How to interpret spectroscopic data to obtain the structural formula?

Question

I am currently struggling with an assignment question regarding structural determination using both $\ce{^1H}$ and $\ce{^{13}C}$ NMR data.

The first thing I have done is calculate my double bond equivalences which I believe is 3. I believe the IR data corresponds to a $\ce{C=O}$ bond which is supported by the number of DBEs. As it states this is a cyclic compound I believe that the there is a ring containing a double bond and a carbon double bonded to an oxygen which accounts for the 3 DBEs.

Putting together this information which I believe to be correct with the spectroscopic data above is where I am really struggling.

I am quite confident in saying that the 6.8 triplet is due to an aromatic carbon with two hydrogens on the adjacent carbons so I have a fragment there that I believe is correct but I cannot get anything more than that.

Answer 1

Your calculations of the double bond equivalents seems correct, and there is also another hint towards a $\ce{C=O}$ double bond: the corresponding $\ce{^{13}C}$ chemical shift.

Also, while it says you have $\ce{^1H}$ decoupled $\ce{^{13}C}$ data, this is clearly wrong, because they’re showing you multiplets. The $\ce{^{13}C}$ data is $\ce{^1H}$ coupled data, so you can use the information there to deduce the number of carbons with which number of hydrogens.

A third hint given to you is the amoun of signals: You see signals that add up to six carbons and eight hydrogens, meaning there is no symmetry in your molecule.

The 6.8 hydrogen could, by its chemical shift, be aromatic, but you do not have enough DBE’s for an aromatic ring (you would need at least 4). Do you know other types of protons that give chemical shifts in similar ranges, and are consistent with both your DBE count and the structure element(s) you have already found out?

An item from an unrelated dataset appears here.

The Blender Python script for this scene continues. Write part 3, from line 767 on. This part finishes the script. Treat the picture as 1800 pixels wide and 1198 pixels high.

Further ideas to think of:

• You have certain integrals on your hydrogen signals, especially one that stands out (not the $6.8\,\mathrm{ppm}$). What could this integral mean, and how does it affect the rest of the structure?
• Make a list of the carbons you have and the amount of hydrogens attached to them.
• How can you turn all that into a cyclic compound?
• Once you have, you can check if the multiplets of the hydrogen signals can be fitted to that structure. Hint: You seem to have no H–H couplings other than across three bonds. (So no long-range couplings.) And no H–C couplings other than one bond length.

Right, in this first spoiler tag I’m just gonna state the different signals. Check the second one, if you really want to know the solution.
The carbon at 209.6 (singlet) is most likely not an aldehyde but a ketone. If it had a proton connected, it would need to be a doublet.
The singlet at 1.8 is a methyl group, belonging to the carbon at 12.1.
The triplet at 6.8 needs to be next to a double bond (strong low-field shift). The corresponding carbon needs to be 157.9 (doublet).
Since it’s a triplet, it couples to two hydrogens. There is no other hydrogen on a double bond, but there is a triplet and a quartet left. One of these two must couple to the proton integral one at 6.8. Luckily they are both integral 2. A little further reasoning tells us, it must be the quartet, because the other triplet (2.4) has to couple to two protons, which have to couple back, therefore no other possibility.
There is another carbon at a double bond (142.1) and it has no hydrogens attached to it (singlet). It needs to have the methyl group on it.

 

The structure I deduced is 2-methylcyclopent-2-en-1-one.